Following her normal pattern, she’d been taking out cash as she needed it, not realizing that she’d used up her monthly allotment, and had inadvertently gotten deep into debt because of this new scheme. Even worse, payments on this debt were being automatically deducted from her $800 government check as soon as the money came to the bank, before she’d seen any of it. And worst of all, the interest rate she was being charged, printed right there on the statement, seemed to be an incredible 90 percent, which guaranteed that Betty’s Social Security check was now encumbered by so much interest that it was going to be completely confiscated every month, forever.  

We studied the statement carefully, trying to figure out how this was possible. But even though one of us is a lawyer and the other has a Ph.D. and we’ve run a successful business, we couldn’t figure out what was going on. 

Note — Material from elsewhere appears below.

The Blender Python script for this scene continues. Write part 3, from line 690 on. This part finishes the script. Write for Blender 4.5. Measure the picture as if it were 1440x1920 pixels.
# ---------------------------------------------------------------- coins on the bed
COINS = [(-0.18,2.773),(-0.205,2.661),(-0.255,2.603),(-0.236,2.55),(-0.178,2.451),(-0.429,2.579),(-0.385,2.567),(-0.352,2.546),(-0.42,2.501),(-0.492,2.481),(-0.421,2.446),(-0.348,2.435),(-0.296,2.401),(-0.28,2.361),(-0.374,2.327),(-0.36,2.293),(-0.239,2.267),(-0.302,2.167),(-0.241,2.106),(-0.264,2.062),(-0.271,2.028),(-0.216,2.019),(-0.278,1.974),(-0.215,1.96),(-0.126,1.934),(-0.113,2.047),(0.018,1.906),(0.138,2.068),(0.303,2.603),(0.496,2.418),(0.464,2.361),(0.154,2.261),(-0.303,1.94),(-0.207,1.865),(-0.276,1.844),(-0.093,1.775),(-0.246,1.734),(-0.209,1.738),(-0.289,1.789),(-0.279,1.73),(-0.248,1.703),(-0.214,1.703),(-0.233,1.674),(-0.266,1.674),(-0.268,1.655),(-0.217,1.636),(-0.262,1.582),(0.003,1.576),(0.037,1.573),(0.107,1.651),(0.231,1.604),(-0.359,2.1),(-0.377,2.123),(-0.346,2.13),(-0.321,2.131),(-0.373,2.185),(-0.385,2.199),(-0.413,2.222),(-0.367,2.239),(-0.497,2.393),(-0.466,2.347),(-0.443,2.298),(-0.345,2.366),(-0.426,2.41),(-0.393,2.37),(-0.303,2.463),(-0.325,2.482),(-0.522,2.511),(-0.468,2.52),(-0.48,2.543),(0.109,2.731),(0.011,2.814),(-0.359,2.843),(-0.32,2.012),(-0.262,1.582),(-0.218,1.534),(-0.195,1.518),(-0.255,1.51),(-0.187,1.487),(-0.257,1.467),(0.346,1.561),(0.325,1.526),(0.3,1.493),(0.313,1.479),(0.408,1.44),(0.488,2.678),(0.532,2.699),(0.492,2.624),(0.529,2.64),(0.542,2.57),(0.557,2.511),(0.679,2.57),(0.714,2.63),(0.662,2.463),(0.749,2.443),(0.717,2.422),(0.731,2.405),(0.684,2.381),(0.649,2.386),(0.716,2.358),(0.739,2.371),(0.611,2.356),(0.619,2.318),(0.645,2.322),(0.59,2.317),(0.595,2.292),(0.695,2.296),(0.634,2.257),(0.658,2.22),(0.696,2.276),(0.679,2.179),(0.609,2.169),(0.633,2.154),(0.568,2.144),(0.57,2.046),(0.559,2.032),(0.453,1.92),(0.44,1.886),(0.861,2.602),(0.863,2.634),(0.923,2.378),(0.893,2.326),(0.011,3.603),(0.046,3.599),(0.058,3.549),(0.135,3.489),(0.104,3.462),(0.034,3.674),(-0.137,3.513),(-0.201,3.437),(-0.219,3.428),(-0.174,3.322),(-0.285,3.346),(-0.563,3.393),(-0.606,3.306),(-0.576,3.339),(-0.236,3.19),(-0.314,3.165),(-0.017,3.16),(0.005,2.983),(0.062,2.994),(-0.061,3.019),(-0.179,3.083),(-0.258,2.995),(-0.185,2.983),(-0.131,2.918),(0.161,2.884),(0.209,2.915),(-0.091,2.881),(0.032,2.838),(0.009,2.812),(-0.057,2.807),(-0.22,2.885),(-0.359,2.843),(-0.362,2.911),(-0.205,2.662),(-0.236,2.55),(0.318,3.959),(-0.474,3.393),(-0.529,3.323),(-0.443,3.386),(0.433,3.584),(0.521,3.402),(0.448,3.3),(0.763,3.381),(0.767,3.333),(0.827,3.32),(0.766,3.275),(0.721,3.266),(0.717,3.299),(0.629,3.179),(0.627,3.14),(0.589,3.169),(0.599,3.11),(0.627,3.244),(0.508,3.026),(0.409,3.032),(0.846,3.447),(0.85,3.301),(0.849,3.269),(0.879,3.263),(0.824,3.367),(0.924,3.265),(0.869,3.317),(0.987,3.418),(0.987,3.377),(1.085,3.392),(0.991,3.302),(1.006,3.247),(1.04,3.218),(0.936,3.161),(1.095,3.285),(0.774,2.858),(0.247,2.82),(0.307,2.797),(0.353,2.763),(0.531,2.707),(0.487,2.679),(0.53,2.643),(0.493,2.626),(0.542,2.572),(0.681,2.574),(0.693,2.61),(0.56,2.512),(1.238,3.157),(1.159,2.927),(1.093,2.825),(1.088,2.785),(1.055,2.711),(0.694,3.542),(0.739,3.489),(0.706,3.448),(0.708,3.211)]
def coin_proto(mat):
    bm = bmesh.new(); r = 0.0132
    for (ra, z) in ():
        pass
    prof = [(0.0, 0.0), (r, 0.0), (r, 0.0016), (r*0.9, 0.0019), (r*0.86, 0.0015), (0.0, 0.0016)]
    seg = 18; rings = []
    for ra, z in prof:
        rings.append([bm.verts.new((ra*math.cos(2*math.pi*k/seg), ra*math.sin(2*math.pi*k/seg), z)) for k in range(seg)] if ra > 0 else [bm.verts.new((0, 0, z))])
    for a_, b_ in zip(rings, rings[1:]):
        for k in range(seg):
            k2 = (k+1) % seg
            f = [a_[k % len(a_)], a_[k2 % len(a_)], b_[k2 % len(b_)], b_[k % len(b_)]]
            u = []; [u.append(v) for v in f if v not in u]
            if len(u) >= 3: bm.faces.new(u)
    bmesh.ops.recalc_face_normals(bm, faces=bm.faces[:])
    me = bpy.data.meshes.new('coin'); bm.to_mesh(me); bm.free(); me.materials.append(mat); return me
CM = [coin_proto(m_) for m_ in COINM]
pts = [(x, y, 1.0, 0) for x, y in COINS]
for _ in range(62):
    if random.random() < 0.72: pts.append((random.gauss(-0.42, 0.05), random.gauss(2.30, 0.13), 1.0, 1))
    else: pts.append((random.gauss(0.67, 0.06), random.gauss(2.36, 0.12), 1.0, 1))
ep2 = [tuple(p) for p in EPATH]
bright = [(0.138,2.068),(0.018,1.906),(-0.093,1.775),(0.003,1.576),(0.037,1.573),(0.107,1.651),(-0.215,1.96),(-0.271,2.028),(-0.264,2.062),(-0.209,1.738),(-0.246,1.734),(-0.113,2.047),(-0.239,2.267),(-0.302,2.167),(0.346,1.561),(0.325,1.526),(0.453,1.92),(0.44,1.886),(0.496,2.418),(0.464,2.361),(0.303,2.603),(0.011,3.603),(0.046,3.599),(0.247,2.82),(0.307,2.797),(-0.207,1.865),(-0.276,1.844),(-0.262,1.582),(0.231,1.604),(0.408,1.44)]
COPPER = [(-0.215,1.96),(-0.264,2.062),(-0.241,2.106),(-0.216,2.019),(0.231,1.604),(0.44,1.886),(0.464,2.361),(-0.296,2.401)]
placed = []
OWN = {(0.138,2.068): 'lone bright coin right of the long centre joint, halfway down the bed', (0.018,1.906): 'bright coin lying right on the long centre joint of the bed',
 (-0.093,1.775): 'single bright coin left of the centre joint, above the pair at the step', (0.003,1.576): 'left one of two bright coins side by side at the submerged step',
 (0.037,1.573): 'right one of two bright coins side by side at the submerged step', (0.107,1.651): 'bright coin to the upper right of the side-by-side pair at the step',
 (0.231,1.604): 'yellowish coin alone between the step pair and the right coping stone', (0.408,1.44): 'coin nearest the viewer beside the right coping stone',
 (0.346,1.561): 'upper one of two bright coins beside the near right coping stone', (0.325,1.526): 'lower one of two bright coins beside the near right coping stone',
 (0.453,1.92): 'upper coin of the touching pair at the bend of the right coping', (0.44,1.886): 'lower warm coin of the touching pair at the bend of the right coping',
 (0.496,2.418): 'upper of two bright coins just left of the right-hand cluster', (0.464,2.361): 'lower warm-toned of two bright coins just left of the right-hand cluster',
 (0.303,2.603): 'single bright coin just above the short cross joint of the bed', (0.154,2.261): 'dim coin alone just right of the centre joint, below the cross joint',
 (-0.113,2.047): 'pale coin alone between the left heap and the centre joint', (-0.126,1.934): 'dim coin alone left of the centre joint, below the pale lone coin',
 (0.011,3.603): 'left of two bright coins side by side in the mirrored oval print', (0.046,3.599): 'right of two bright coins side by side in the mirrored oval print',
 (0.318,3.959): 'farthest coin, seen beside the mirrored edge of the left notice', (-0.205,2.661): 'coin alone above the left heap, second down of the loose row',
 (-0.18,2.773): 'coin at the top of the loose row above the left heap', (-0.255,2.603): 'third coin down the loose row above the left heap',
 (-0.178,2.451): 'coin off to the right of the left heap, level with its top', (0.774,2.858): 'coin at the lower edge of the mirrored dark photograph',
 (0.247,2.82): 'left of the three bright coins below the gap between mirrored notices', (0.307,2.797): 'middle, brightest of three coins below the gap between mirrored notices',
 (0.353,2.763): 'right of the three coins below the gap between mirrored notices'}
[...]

It seemed so incredible that we called Wells Fargo up thinking it must be a misprint or some other kind of computer error. Not at all, we were told, that’s just the way this new product works, it’s a service to our customers. It turned that this was not just any kind of a loan, but was a “Direct Deposit Advance”, paid out in the certainty that the client would be getting a check deposited at the first of the next month, so the bank was sure to be paid back. What if the customer doesn’t ask for it and doesn’t understand it, we asked. Too bad, was the answer.  

We were sure this couldn’t be legal. We called a lawyer friend who worked in a San Francisco firm which often handles lawsuits against banks, and he thought it sounded highly dubious. He agreed to look into it pro bono, spent several days researching the procedure, and came back to report, amazed, that what Wells Fargo was doing was perfectly legal, thanks to an obscure recent court decision. He had coincidentally encountered a similar case that same week. A developmentally disabled man in Marin had been having his whole disability check taken by Wells Fargo. His brother finally figured out the problem and came to the law firm looking for redress, but there didn’t seem to be any. 

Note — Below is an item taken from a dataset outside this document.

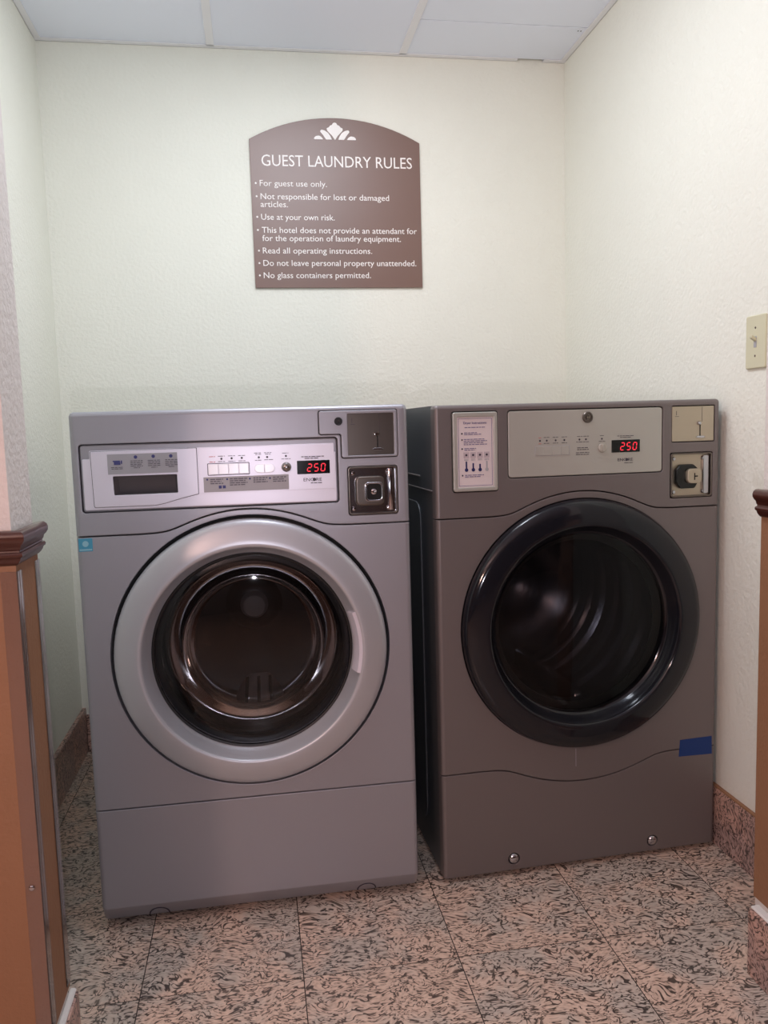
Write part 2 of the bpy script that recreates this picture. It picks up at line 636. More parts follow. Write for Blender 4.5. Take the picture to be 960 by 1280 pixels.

The lawyer said this practice would have been illegal under California law, but Betty’s statement revealed that the “Direct Deposit Advance” loan came from “Wells Fargo Bank Nevada, N.A.”. The lender was not subject to California law since it was registered in Nevada. Someone somewhere in the Wells Fargo empire must have worked hard to figure out the loophole which essentially lets a lender take a depositor’s whole check, every month, if she has withdrawn too much money for one or two months. When you multiply Betty’s $800 a month times all the SSI recipients and other vulnerable people who have direct deposit accounts, it adds up to a big haul for Wells Fargo, and a lot of poor people in trouble.  

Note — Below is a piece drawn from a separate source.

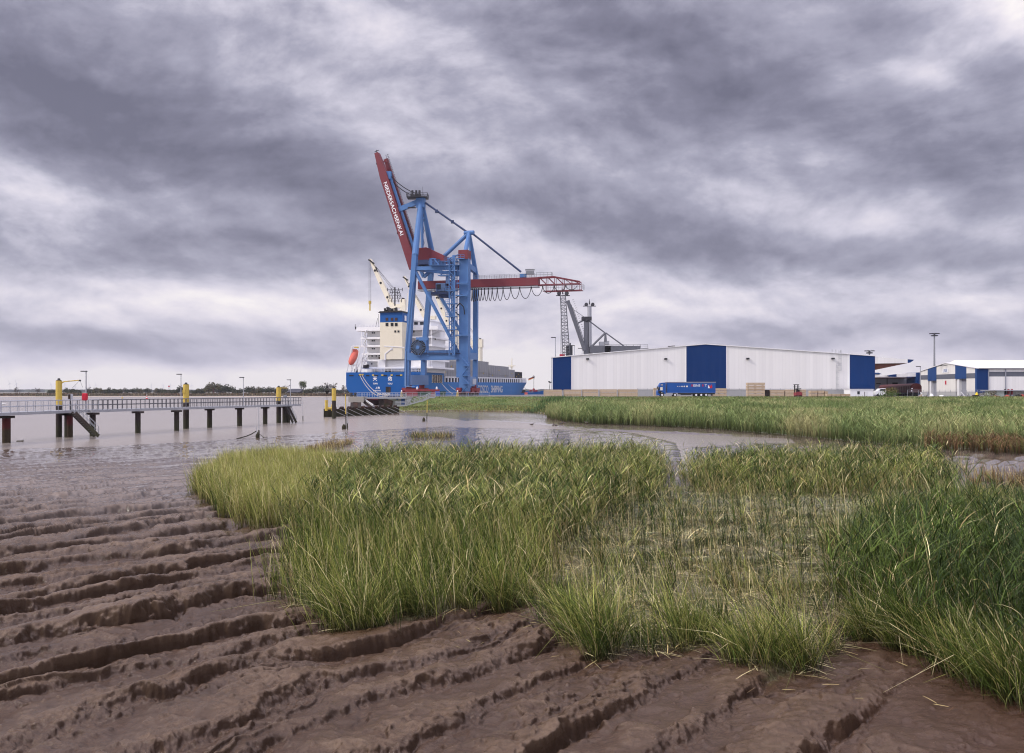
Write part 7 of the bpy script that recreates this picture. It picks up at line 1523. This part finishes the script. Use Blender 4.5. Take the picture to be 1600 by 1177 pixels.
for px, yb, w_, mt in ((10, 692, .72, 'rust_red'), (104.5, 683.5, .5, 'pile'), (108.8, 683.5, .62, 'rust_red'), (144.8, 681.5, .62, 'pile'), (215.5, 677, .6, 'pile'), (276, 673.3, .6, 'pile'), (327.5, 668.5, .66, 'pile'), (374.3, 665.8, .7, 'pile'), (414.3, 663, .68, 'pile'), (444.5, 660.5, .66, 'pile'), (450, 660.3, .66, 'pile')):
    b = ypile(px, yb); pl = MB().tube(b-Vector((0, 0, 3)), b+Vector((0, 0, DZ-.55)), w_/2, 12).build('pile', M[mt], jt, smooth=True)
    MB().box(tuple(b+Vector((0, 0, DZ-.45))), (.95, 1.2, .22), 0.0).build('pile_cap', M['pile'], pl)
def stairs(px0, y0, px1, y1, D, lab, w=1.3):
    p = at(px0, y0, D); q = at(px1, y1, D-1.0); t = thing('stairs', lab, 'stairs', tuple(q), 'boat stairs on the jetty'); d_ = (q-p); sidev = Vector((0, w, 0)) if False else Vector((-1.15, .9, .0)).normalized()*w*.62
    for o_ in (Vector((0, 0, 0)), sidev):
        MB().beam(p+o_, q+o_, .12, .36).build('stringer', M['pile'], t); mb = MB(); k = 6
        for i in range(k+1): b = (p+o_).lerp(q+o_, i/k); mb.tube(b, b+Vector((0, 0, 1.0)), .03, 4)
        for h_ in (.5, 1.0): mb.tube(p+o_+Vector((0, 0, h_)), q+o_+Vector((0, 0, h_)), .03, 4)
        mb.build('railing', M['steel'], t)
    mb = MB(); [mb.beam(p.lerp(q, (i+.5)/13), p.lerp(q, (i+.5)/13)+sidev, .16, .04) for i in range(13)]; mb.build('tread', M['rail_dark'], t); return t
stairs(118, 645.5, 154, 681.5, 92, 'steel stairs slanting into the water by the red lifebuoy box')
stairs(451, 636, 463, 660.5, 136, 'steel stairs slanting into the water at the far end of the jetty')
def dolphin(px, yb, ytop, ych, w, lab):
    b = ypile(px, yb); D = b.y; zt_, zc_ = zq(ytop, D), zq(ych, D); t = thing('dolphin_pile', lab, 'mooring pile', tuple(b), 'yellow topped mooring piles')
    MB().tube(b-Vector((0, 0, 3)), b+Vector((0, 0, zc_)), w/2, 16).build('shaft', M['pile'], t, smooth=True); MB().tube(b+Vector((0, 0, zc_)), b+Vector((0, 0, zt_)), w/2+.01, 16).build('yellow_top', M['yellow'], t, smooth=True); MB().lathe(b+Vector((0, 0, zt_)), [(w*.42, 0), (w*.4, .06), (w*.22, .12), (w*.2, .25)], 12).build('cap', M['steel_dark'], t); return t, b
DB1 = ypile(92, 683.3) - Vector((0, 0, 0))
t1, b1 = dolphin(92, 683.3, 595, 633, .60, 'yellow topped dark mooring pile with a davit arm, the nearest'); t2, b2 = dolphin(290.7, 670, 601, 630, .72, 'yellow topped mooring pile beside the middle of the jetty'); t3, b3 = dolphin(435.5, 661, 605.5, 627, .72, 'yellow topped mooring pile at the far end of the jetty'); t4, b4 = dolphin(521.8, 654.3, 607, 626, .74, 'yellow topped mooring pile standing before the sheet piling')
D = b1.y; dv = thing('davit', 'thin yellow davit arm with wires on the nearest mooring pile', 'davit', tuple(at(98, 598, D))); MB().tube(at(96.5, 598.5, D), at(100, 596.5, D), .07, 6).tube(at(100, 596.5, D), at(125, 594.2, D), .06, 6).build('arm', M['yellow'], dv); MB().tube(at(125, 594.6, D), at(113, 606.5, D), .015, 3).tube(at(125, 594.6, D), at(129, 605.5, D), .015, 3).build('wire', M['black'], dv); MB().box(tuple(at(125, 594.8, D)), (.16, .14, .16)).build('pulley', M['steel_dark'], dv)
D = b3.y; MB().tube(at(438, 606.5, D), at(449, 606.5, D), .06, 6).build('davit_arm', M['yellow'], t3)
c = at(287.8, 612, b2.y-.3); MB().box(tuple(c), (.32, .3, .45)).build('lantern', M['yellow'], t2)
def jetty_lamp(px, ytop, D, lab, zb=DZ, side=-1, thick=.055):
    x = xq(px, D); zt_ = zq(ytop, D); t = thing('jetty_lamp', lab, 'lamp post', (x, D, zb), 'lamp posts on the jetty'); MB().tube((x, D, zb), (x, D, zt_), thick, 8, thick*.8).build('pole', M['galv'], t); MB().box((x+side*.22, D, zt_), (.62, .26, .10)).build('lamp_head', M['steel_dark'], t); return t
jetty_lamp(134.5, 580.3, 95, 'tall galvanised lamp post with twin head by the red lifebuoy box', thick=.075); jetty_lamp(282.8, 585, 112, 'lamp post just left of the middle yellow mooring pile', thick=.06); jetty_lamp(380.3, 590, 124, 'lamp post between the middle and far yellow mooring piles'); jetty_lamp(453.8, 593.7, 136, 'lamp post at the far end of the jetty')
D = 94.2; lb = thing('lifebuoy_box', 'bright red lifebuoy box fixed beside the first lamp post on the jetty', 'lifebuoy box', tuple(at(132.5, 641, D))); c = at(132.6, 620.3, D)
MB().loft([[c+Vector((x*s_*.24, yy, z*s_*.34)) for x, z in [(math.copysign(abs(math.cos(t_))**.45, math.cos(t_)), math.copysign(abs(math.sin(t_))**.45, math.sin(t_))) for t_ in np.linspace(0, 2*math.pi, 21)[:-1]]] for yy, s_ in ((-.14, .85), (-.10, 1.15), (.10, 1.15), (.14, .9))]).build('housing', M['red'], lb); MB().tube((c.x, c.y+.1, DZ), (c.x, c.y+.1, c.z-.3), .04, 6).build('bracket', M['galv'], lb)
D = 93.6; nb = thing('notice_board', 'small grey notice board on a dark post seen from behind on the jetty', 'notice board', tuple(at(110, 641, D))); c = at(110, 620, D); MB().box(tuple(c), (.52, .05, .58)).build('panel', M['galv'], nb); MB().box(tuple(c-Vector((.1, .05, 0))), (.22, .03, .5)).build('print', M['rust'], nb); MB().tube((c.x, c.y+.02, DZ), (c.x, c.y+.02, c.z+.3), .05, 6).build('post', M['steel_dark'], nb)
D = 136; t = thing('round_sign', 'round dark sign on a post at the far end of the jetty', 'sign', tuple(at(445.5, 633, D))); c = at(445.5, 620, D); MB().tube(c-Vector((0, .03, 0)), c+Vector((0, .03, 0)), .3, 14).build('disc', M['steel'], t); MB().tube((c.x, c.y+.05, DZ), (c.x, c.y+.05, c.z), .04, 5).build('post', M['steel'], t)
# small gull on the first railing, ducks on the mud
M['bird'] = paint('bird', (.10, .08, .07), .8); M['bird_pale'] = paint('bird_pale', (.55, .54, .52), .8)
def bird(name, cat, loc, az, s_, mat, lab, grp=None):
    t = thing(name, lab, cat, tuple(loc), grp); X = Vector((math.cos(az), math.sin(az), 0)); Yv = Vector((-X.y, X.x, 0)); Z = Vector((0, 0, 1)); L = Vector(loc)
    sec = [(-.62, .30, .02), (-.45, .30, .08), (-.25, .27, .16), (0, .26, .19), (.2, .30, .16), (.32, .40, .09), (.38, .52, .07), (.43, .60, .085), (.52, .61, .06), (.60, .58, .02)]
    mb = MB().loft([[L+(X*x+Z*z)*s_+(Yv*math.cos(k*math.pi/4)+Z*math.sin(k*math.pi/4))*r_*s_ for k in range(8)] for x, z, r_ in sec]); mb.build('body', M[mat], t, smooth=True)
    mb = MB().tube(L+X*.57*s_+Z*.59*s_, L+X*.72*s_+Z*.56*s_, .03*s_, 5, .01*s_); mb.build('beak', M['yellow'], t)
    for sd_ in (-.07, .07): MB().tube(L+Yv*sd_*s_, L+Yv*sd_*s_+Z*.16*s_, .02*s_, 4).build('leg', M['yellow'], t)
for i, (px, py, az) in enumerate(((831.5, 663.5, .2), (864.5, 664.5, 1.2), (868.5, 664.8, 2.9), (877, 663.8, .3), (880.5, 662.5, 3.0), (916, 662.8, 2.5), (919, 662, .4), (922, 662.3, 1.0))):
    x, y = ground_pt(px, py, .15); z = float(ground_z(np.array([x]), np.array([y]))[0][0]); bird('duck', 'duck', (x, y, max(z, 0)), az, .62, 'bird', 'small dark duck on wet mud, %s from the left' % ['first', 'second', 'third', 'fourth', 'fifth', 'sixth', 'seventh', 'eighth'][i], 'ducks on the mud')
bird('gull', 'gull', at(5, 633.5, 84), 3.0, .5, 'bird_pale', 'pale gull perched at the left end of the jetty railing')
# floating log, stakes, mooring stones and their chain
lx, ly_ = ground_pt(31, 690, 0); lg = MB().tube((lx-.3, ly_, .02), (lx+.35, ly_, .05), .07, 7, .05).tube((lx+.25, ly_, .05), (lx+.34, ly_, .16), .03, 5); solo('driftwood', lg, M['pile'], 'dark piece of driftwood floating by the leftmost jetty pile', 'driftwood')
def stake_block(px, yb, hw, hh, lab, D=None):
    x, y = ground_pt(px, yb, 0); k = y/FPX; t = thing('mooring_block', lab, 'mooring block', (x, y, 0), 'dark mooring blocks in the shallows'); w_ = hw*k; h_ = hh*k
    MB().lathe((x, y, -.3), [(w_, 0), (w_, h_*.55+.3), (w_*.8, h_*.8+.3), (w_*.35, h_+.3)], 9).build('block', M['rust'], t, smooth=False); MB().tube((x, y, h_*.9), (x, y, h_*.9+.12), w_*.3, 6).build('ring', M['rust'], t)
stake_block(402.5, 684.5, 3.0, 7.5, 'dark conical mooring block with chain, left one in the shallows'); stake_block(537.3, 671, 3.0, 7.5, 'dark rounded mooring block left of the yellow stake'); stake_block(662.2, 658.8, 2.3, 6, 'small dark mooring block below the grassy dyke')
mb = MB(); cpts = [Vector((*ground_pt(a, b, .0), .05+h_)) for a, b, h_ in ((370, 686.5, 0), (385, 684, .1), (393, 682, .2), (400, 680.5, .4))]; mb.path(cpts, .06, 5); mb.path([cpts[-1], Vector((*ground_pt(412, 685, 0), .1))], .035, 4); solo('chain', mb, M['rust'], 'slack rusty chain running left from the conical mooring block', 'chain')
def stake(px, yt, yb, lean, r_, mat, lab, ysplit=None):
    x, y = ground_pt(px, yb, 0); t = thing('stake', lab, 'stake', (x, y, 0), 'thin stakes in the shallows'); zt_ = zq(yt, y); top = Vector((x+lean*y/FPX, y, zt_)); b = Vector((x, y, -.5))
    if ysplit: zs_ = zq(ysplit, y); mid = b.lerp(top, (zs_+.5)/(zt_+.5)); MB().tube(b, mid, r_*1.2, 6).build('foot', M['pile'], t); MB().tube(mid, top, r_, 6).build('yellow_pole', M['yellow'], t)
    else: MB().tube(b, top, r_, 6, r_*.6).build('pole', M[mat], t); MB().tube(b, b.lerp(top, .35), r_*1.5, 6).build('foot', M['pile'], t)
stake(404.7, 637, 684, -.5, .05, 'galv', 'thin grey stake behind the conical mooring block'); stake(473.5, 627, 658, -.7, .05, 'galv', 'thin leaning stake just right of the jetty stairs')
stake(540.8, 616, 670, -1.0, .06, 'galv', 'yellow stake with grey foot right of the mooring block before the sheet piling', 647); stake(543.5, 632, 671.5, -2.0, .05, 'galv', 'thin grey stake leaning on the yellow stake'); stake(666.8, 626, 658.5, .8, .06, 'galv', 'yellow stake with grey foot in front of the grassy dyke', 645); stake(402.2, 668, 683, -1.5, .05, 'galv', 'short split stake on the conical mooring block')
# buoys
bx, by = ground_pt(229.5, 623.6, 0); bt = thing('river_buoy', 'red and white pointed river buoy afloat before the far bank', 'buoy', (bx, by, 0)); s_ = by/FPX
MB().lathe((bx, by, -.3), [(2.2*s_, 0), (2.3*s_, .3+.6*s_), (1.2*s_, .4+.8*s_)], 12).build('float', M['red'], bt); MB().lathe((bx, by, .6*s_), [(1.6*s_, 0), (1.0*s_, 2.4*s_), (.4*s_, 4.4*s_)], 8).build('tower', paint('buoy_red', (.6, .08, .08), .6), bt); MB().tube((bx, by, 5*s_), (bx, by, 7.2*s_), .35*s_, 6).build('lantern', M['white'], bt); MB().lathe((bx, by, 2.0*s_), [(1.35*s_, 0), (1.05*s_, .9*s_)], 8).build('band', M['white_clean'], bt)
bx, by = ground_pt(191, 622.8, 0); bt = thing('small_buoy', 'tiny yellow buoy afloat left of the red buoy', 'buoy', (bx, by, 0)); MB().lathe((bx, by, -.2), [(.35, 0), (.55, .4), (.45, .9), (.1, 1.3)], 10).build('float', M['yellow'], bt); MB().tube((bx, by, 1.1), (bx, by, 1.7), .06, 5).build('staff', M['steel_dark'], bt)
bx, by = xq(264, 1100), 1100; bt = thing('red_marker', 'small red light marker above the far trees left of the middle yellow pile', 'marker', (bx, by, 1)); MB().tube((bx, by, 1), (bx, by, zq(605, by)), .35, 6).build('mast', M['galv'], bt); MB().lathe((bx, by, zq(605, by)), [(.4, 0), (1.1, .4), (1.1, 1.4), (.4, 1.8)], 8).build('top', M['red'], bt)
bx, by = xq(334, 900), 900; bt = thing('red_marker', 'thin red lattice marker in front of the big far clump of trees', 'marker', (bx, by, 1)); MB().beam((bx, by, .5), (bx, by, zq(606.5, by)), .7, .7, up=(0, 1, 0)).build('mast', M['rust_red'], bt); MB().box((bx, by, zq(606.5, by)), (1.2, 1.2, .5)).build('top', M['rust_red'], bt)
# a white feather-like scrap and stalk on the near mud
# ================================================================== air: thin haze that turns the far bank and the distant wood bluish
def haze():
    mb = MB().bb((-5600, -150, -60), (5600, 6000, 260)); m = bpy.data.materials.new('haze'); m.use_nodes = True; t = NT(m.node_tree); t.n.clear()
    v_ = t.node('ShaderNodeVolumePrincipled', {'Color': (.80, .82, .93, 1), 'Density': 0.00009, 'Anisotropy': 0.2}); o_ = t.node('ShaderNodeOutputMaterial'); t.l.new(v_.outputs[0], o_.inputs['Volume'])
    o = mb.build('haze', m); tag(o, 'thin pale haze over the river and terminal', kind='stuff')
if HAZE: haze()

What could we do for Betty? We introduced her to another local lawyer, Osha Neumann, who tried to extricate her from Wells Fargo’s clutches, but couldn’t get back the money which they’d already taken as interest on her “loan.” 

What can be done about this practice? We don’t know, and we don’t even know if it’s still going on. We’ve laid this all out here so someone else can try to figure it out. Barbara Lee is on the House Banking Committee, so maybe she can take a look at remedies. Loni Hancock or Wilma Chan might want to see if anything can be done in California. We hope other publications will find other victims and do stories about them. It’s too late now to do any more for Betty, but in her memory we hope that telling this story as she wanted us to do will help someone else avoid getting conned as she was. 

What can be done for other people with the crack habit which ruined Betty’s life? Not much, certainly not while there are not enough places in treatment programs for addicts like her. Even with treatment, beating crack addiction is generally believed to be close to impossible, so it would be better to keep people from getting started. But that’s another long story, too long for today.